Can beauty be quantified?
Why does there seem to be a consensus in appreciation of certain images? What underlying properties and rules determine a preference of beauty? Physicists from École Polytechnique, in collaboration with the ArtInResearch gallery, provide elements of an answer in a recent publication1 in a field at the crossroads of disciplines: “quantitative aesthetics”.
A universalist vision of beauty.
“Beautiful is what, without a concept, is liked universally.” Emmanuel Kant2
The concept of beauty, considered as a universal and intrinsic property of an object, appears in many artistic contributions, themselves rooted in all periods of history. From ancient Greece to the Renaissance, from architecture to painting, this quest for the ideal has often converged towards the establishment of precise rules of representation. These rules, sometimes very quantitative, can materialise in different ways within works of art: proportions of bodies for sculptures; act distributions and dialogue in theatre; symmetry in architectures, and many other examples. Even for contemporary works that are in line with these historical disciplines, these rules remain and constitute the first things that are taught on the academic level.
Order and chaos
“Total chaos is disquieting. Too much regularity is boring. Aesthetics is perhaps the territory in-between.” Jean- Philippe Bouchaud3
Yet, one cannot help but think of those outstanding works that present at least a sensitive transgression of these rules.
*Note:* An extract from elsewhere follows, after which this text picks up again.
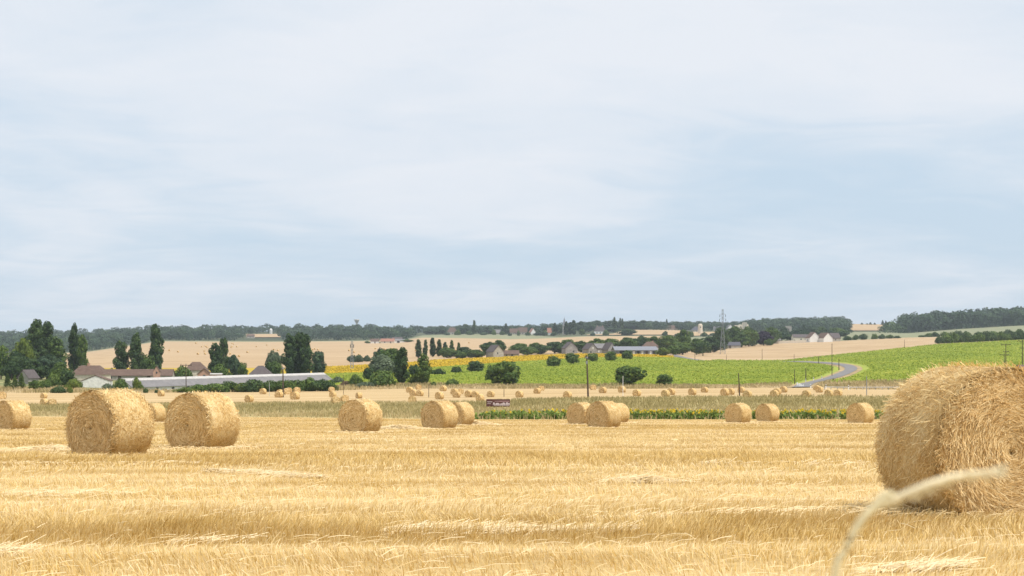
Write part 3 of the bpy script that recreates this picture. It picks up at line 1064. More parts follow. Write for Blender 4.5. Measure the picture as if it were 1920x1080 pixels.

How many acts and sets are there in Edmond Rostand’s Cyrano de Bergerac? What level of de-structuring is there in Picasso’s Guernica? In a way, isn’t the powerful work the one that transports us between rules and their rejection, the known and the unknown, order and chaos?
What could be more telling for researchers in statistical physics, where concepts like sudden symmetry breaking, criticality and instability are at the heart of the discipline?
Entropy as a measure of disorder.
From the point of view of physics, order and disorder are familiar notions. A magnet consists of an almost infinite number of micro-magnets, all aligned and ordered. But if the temperature is increased above the “Curie temperature”, this order is broken, the micro-magnets become independent, and the overall magnetisation is lost. The measure of this disorder and breaking of symmetry is entropy, a fundamental quantity in thermodynamics. More formally, entropy is the number of ways to organise a system so that it keeps the same physical properties. There are many ways to create disorder, but few ways to build order.
A simple experiment on visual preference
During our research, we asked the following question: is there an entropy value for classes of simple abstract images that would maximise their aesthetic qualities?
To answer this question, we first generated two classes of abstract images well distributed over three known measures of disorder: fractal dimension; algorithmic compressibility; and pattern size distribution within an image. Each of these classes of images transitions from ordered (left) to disordered (right) states. We then performed survey experiments to determine which images were most appreciated, first with the help of our colleagues (LadHyX, CFM, ENSAE), and then through adapted distribution platforms (Amazon MkTurk). In total, nearly 1000 people participated in the different experiments. The results confirmed our intuition: the images (a4,b4) obtain the best scores.
Entropy and structural complexity
Intuitively, extreme entropy values tend to bore us or lose us. Conversely, intermediate values capture our attention by maximising the presence of interesting structures – in the form of intelligible patterns that make the image unique. In a way, our brain recognises shapes and patterns while “erasing” unnecessary noise. To simulate this mechanism, we then proposed a measure of “structural complexity” (in red on graph above) highlighting these structures. In doing so, we obtained a second result: the images of intermediate entropy present, indeed, the greatest structural complexity. It should be noted that natural images, such as photographs of forests or landscapes, present an entropy (statistically condensed) around this same intermediate value.
A contribution in a growing field: quantitative aesthetics.
Today, cameras, retouching software and even search engines all benefit from recent contributions in quantitative aesthetics45. This discipline, by combining massive data banks6, image processing methods and advanced learning architectures7, has significantly improved the automatic scoring and classification of images. However, despite the performance of these tools, we can regret their inability to provide elements of understanding on the real mechanisms of appreciation. They are, in a way, automata whose rules escape us.
Our work, even if it is part of the same predictive approach, aims at putting the interpretability of the results at the centre. A fundamentally physical approach in short.